教師をしていた友人によるとパソコンやスマホに限らず、年配教師のICTリテラシーは決して高くないそうだ。デジタル化やICT化はこの10年飛躍的なスピードで進歩した。こうした動きについていけなかった教師がいたとしても不思議ではない。仮にそうだとしてもパソコンの配備を躊躇する必要はないと思う。個人的な経験だが私の孫が3〜4歳の頃、母親のスマホを使って会社で会議中だった私に電話をかけてきたことがある。会議室を出てスマホに出て驚いた。「ジィジ何してるの」、孫からの電話だった。

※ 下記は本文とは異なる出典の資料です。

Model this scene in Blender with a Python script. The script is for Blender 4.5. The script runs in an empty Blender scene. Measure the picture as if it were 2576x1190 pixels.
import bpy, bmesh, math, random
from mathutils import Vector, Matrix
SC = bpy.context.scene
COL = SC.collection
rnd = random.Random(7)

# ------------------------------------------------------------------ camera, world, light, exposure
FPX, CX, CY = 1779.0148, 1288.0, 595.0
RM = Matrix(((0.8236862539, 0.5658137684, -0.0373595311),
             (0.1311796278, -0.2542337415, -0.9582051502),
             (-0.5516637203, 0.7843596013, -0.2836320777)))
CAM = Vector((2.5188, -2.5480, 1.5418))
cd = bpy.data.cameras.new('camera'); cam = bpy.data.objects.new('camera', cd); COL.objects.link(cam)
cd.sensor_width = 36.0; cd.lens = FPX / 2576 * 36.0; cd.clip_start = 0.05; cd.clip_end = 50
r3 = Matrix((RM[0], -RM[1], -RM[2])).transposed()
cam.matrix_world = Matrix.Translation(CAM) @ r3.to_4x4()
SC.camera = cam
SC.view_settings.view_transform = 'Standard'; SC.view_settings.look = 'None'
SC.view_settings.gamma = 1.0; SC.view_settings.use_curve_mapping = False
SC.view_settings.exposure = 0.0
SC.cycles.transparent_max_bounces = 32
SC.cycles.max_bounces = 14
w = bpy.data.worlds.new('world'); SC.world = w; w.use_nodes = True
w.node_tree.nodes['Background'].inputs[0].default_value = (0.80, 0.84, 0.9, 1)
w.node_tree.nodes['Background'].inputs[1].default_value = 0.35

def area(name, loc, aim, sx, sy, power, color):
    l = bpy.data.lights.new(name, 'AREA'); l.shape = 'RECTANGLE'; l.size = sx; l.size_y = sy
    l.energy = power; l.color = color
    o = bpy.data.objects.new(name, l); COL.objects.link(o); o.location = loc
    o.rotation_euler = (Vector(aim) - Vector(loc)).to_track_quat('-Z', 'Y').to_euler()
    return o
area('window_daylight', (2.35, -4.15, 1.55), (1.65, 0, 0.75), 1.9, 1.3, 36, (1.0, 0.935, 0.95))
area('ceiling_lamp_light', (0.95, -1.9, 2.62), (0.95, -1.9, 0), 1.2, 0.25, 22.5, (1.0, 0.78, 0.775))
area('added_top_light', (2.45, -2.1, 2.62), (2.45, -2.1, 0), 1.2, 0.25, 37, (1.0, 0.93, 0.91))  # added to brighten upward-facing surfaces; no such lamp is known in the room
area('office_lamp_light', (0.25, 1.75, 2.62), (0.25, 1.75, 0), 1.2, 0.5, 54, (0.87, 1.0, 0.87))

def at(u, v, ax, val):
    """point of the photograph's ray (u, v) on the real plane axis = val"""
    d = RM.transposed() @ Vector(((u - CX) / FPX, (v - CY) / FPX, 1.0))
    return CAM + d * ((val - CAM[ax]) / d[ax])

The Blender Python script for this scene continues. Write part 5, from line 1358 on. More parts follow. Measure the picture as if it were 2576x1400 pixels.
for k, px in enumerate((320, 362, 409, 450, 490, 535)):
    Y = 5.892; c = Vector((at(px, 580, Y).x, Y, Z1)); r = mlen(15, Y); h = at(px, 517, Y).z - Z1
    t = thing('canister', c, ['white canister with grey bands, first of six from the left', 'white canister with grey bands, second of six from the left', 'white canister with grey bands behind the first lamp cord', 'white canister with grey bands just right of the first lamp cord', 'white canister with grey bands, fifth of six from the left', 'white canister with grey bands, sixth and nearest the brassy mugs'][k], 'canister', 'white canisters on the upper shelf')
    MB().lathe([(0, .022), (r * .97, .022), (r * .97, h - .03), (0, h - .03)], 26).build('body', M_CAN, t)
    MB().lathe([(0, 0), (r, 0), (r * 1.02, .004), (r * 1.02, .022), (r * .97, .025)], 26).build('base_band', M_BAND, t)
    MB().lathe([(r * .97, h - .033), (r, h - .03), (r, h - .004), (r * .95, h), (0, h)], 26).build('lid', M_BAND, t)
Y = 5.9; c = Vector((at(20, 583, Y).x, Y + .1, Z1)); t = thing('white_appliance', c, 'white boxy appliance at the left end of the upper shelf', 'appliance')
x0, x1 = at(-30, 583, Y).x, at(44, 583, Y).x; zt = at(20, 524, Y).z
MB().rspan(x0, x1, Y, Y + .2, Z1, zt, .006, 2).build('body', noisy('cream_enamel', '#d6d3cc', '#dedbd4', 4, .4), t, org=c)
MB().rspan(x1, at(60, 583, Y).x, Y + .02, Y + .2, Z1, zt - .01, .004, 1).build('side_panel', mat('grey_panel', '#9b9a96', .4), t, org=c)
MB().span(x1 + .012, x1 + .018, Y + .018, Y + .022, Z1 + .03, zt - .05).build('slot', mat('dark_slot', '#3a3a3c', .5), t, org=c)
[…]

使い方を理解していたわけではない。母親が使っているのを真似して見様見真似でかけてきたのである。教師が手取り足取り教えなくも、子供は子供で学習していく。どうやって教えるかを考える前にまず与える、IT時代はそんな時代のような気もする。

そんなことを考えながらNHKのサイトを見ていたら、日本の子供の読解力が後退しているというニュースがあった。世界各国の15歳の学力を測る国際学力調査によると、日本の子どもは科学と数学でトップレベルを維持ししたが、課題とされている読解力は前回より7ランク低い15位に後退したという。これは「PISA(ピザ)」と呼ばれている国際的な学力調査。OECD(経済協力開発機構)が世界中の15歳の少年少女を対象に科学と数学、それに読解力を測定するため、3年に一度実施している。今回の調査は昨年実施され、世界79の国と地域から60万人の子どもが参加した。この調査結果を巡って教育専門家の間には読解力をつける教育はどうあるべきか、様々な議論があるようだ。孫の電話を思い出しながら、とりあえず教える前に試行錯誤させてみる、そんな中で読解力は養われるのではないか、なんとなくそんな気がした。